(Do this) Only a number is required: how many lines of the material contain the word "from"?
=== Records supplied ===
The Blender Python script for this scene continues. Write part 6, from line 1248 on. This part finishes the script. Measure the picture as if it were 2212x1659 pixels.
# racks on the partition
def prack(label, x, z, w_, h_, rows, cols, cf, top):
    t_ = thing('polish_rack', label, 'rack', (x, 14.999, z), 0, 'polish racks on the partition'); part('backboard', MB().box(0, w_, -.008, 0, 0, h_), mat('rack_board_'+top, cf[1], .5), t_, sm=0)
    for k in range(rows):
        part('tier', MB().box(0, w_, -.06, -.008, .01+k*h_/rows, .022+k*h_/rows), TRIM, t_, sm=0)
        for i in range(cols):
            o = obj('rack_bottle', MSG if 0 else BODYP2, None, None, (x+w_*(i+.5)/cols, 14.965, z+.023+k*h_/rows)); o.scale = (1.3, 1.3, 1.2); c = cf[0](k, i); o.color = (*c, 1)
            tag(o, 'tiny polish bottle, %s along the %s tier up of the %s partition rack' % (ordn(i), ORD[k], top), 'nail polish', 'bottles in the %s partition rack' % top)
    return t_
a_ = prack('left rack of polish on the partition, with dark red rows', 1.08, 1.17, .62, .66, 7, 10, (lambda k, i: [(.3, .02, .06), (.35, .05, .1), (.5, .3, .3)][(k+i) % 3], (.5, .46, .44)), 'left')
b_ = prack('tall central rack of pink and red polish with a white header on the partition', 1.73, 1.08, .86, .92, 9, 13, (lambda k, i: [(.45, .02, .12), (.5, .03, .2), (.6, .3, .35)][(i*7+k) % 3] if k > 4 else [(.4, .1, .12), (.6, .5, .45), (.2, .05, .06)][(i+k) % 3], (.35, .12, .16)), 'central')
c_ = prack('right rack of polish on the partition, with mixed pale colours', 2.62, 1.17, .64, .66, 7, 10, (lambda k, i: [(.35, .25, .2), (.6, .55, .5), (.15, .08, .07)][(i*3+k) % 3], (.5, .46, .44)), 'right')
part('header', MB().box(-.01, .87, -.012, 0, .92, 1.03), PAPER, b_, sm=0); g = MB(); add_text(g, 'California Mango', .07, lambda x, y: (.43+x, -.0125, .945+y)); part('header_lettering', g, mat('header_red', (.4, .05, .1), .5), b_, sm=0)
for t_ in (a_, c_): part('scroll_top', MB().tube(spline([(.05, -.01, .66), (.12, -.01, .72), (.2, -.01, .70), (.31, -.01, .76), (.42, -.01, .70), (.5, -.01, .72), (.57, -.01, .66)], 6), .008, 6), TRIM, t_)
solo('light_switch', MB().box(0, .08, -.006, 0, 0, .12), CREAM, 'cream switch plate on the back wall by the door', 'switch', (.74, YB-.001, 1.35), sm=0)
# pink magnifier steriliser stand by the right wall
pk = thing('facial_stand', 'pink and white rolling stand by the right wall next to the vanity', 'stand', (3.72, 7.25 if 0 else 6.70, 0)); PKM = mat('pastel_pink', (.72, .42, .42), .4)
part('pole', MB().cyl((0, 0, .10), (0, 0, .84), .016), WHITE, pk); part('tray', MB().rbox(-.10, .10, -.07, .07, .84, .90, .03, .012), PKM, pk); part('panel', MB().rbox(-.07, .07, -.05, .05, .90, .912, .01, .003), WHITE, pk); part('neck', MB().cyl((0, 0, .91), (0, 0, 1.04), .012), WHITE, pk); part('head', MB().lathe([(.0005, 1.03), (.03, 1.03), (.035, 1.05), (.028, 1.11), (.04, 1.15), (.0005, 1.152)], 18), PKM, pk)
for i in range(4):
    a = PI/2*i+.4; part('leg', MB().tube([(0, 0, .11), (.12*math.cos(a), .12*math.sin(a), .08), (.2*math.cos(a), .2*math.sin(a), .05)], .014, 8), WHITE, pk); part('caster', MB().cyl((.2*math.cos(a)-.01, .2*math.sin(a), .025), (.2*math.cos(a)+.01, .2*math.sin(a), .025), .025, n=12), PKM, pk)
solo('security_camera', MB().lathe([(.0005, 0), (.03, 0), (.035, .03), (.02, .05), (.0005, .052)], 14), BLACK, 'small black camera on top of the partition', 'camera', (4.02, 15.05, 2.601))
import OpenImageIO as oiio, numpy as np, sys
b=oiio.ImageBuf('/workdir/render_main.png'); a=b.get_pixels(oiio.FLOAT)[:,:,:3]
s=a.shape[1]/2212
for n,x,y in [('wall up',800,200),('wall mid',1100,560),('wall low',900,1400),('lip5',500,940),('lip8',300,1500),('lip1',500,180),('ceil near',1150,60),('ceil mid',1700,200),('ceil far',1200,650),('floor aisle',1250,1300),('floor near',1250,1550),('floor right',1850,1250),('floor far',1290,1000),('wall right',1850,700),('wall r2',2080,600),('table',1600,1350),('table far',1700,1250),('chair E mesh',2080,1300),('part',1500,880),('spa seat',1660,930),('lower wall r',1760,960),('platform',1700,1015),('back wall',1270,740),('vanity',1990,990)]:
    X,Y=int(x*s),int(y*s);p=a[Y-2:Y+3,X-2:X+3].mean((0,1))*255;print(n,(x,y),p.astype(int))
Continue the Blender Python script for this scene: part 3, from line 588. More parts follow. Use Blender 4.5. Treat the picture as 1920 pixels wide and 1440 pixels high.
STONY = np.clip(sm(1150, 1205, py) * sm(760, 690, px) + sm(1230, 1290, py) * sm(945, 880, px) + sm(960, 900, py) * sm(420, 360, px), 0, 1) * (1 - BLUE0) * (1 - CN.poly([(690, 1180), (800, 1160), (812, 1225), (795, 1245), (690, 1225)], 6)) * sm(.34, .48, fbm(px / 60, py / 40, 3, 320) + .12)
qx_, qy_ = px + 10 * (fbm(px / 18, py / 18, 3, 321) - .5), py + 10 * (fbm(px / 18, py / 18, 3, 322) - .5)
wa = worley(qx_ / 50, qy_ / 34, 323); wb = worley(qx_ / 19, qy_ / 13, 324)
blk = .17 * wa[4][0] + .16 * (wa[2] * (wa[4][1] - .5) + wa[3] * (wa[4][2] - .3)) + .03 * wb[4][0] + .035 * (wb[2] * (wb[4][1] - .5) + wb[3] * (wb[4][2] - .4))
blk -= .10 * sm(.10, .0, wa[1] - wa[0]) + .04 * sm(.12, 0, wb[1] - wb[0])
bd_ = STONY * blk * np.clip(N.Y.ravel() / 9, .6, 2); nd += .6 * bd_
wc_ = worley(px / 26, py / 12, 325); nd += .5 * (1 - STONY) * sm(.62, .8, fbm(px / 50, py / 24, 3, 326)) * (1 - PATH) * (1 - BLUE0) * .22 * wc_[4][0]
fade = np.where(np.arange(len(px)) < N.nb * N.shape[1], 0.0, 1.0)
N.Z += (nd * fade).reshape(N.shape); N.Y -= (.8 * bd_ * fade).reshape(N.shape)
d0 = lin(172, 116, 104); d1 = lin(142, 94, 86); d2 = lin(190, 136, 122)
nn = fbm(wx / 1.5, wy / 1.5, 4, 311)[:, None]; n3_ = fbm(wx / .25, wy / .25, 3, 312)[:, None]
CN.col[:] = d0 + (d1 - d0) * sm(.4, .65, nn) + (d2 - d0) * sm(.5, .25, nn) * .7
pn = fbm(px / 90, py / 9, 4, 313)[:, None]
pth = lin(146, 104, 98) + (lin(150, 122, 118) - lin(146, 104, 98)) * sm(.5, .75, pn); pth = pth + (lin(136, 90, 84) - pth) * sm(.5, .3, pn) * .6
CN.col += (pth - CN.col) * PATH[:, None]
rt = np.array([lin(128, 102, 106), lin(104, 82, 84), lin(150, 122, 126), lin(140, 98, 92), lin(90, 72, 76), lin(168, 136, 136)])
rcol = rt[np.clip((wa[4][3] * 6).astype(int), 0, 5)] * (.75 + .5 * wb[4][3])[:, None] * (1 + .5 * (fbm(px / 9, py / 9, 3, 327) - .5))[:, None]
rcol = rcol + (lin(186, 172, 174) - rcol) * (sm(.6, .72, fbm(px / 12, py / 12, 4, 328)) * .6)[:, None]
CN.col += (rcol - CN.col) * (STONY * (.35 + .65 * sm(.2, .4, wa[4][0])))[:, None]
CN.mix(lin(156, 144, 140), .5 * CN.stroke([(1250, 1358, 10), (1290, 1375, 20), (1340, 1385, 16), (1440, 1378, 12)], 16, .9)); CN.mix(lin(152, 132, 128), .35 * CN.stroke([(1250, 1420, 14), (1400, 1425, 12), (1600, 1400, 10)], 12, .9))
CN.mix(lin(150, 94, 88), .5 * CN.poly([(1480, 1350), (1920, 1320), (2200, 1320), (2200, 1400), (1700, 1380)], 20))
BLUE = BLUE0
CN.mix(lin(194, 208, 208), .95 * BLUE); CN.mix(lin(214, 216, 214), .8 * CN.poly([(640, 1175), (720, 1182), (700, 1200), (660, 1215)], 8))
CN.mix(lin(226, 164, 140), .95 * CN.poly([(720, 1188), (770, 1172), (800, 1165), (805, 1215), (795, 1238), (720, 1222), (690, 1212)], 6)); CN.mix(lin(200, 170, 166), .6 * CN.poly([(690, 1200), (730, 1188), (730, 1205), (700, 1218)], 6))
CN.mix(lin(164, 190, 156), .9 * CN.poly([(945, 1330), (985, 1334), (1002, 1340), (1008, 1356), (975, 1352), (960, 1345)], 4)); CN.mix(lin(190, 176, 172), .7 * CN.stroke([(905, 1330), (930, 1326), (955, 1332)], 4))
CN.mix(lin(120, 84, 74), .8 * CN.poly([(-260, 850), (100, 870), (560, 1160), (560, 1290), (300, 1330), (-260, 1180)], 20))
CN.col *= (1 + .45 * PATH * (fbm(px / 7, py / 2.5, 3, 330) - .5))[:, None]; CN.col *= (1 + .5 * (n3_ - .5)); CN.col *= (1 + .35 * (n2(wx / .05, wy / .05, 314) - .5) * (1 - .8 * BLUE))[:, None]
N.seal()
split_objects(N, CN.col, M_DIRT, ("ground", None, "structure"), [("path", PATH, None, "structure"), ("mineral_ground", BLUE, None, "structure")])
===
(Exercise answer) 2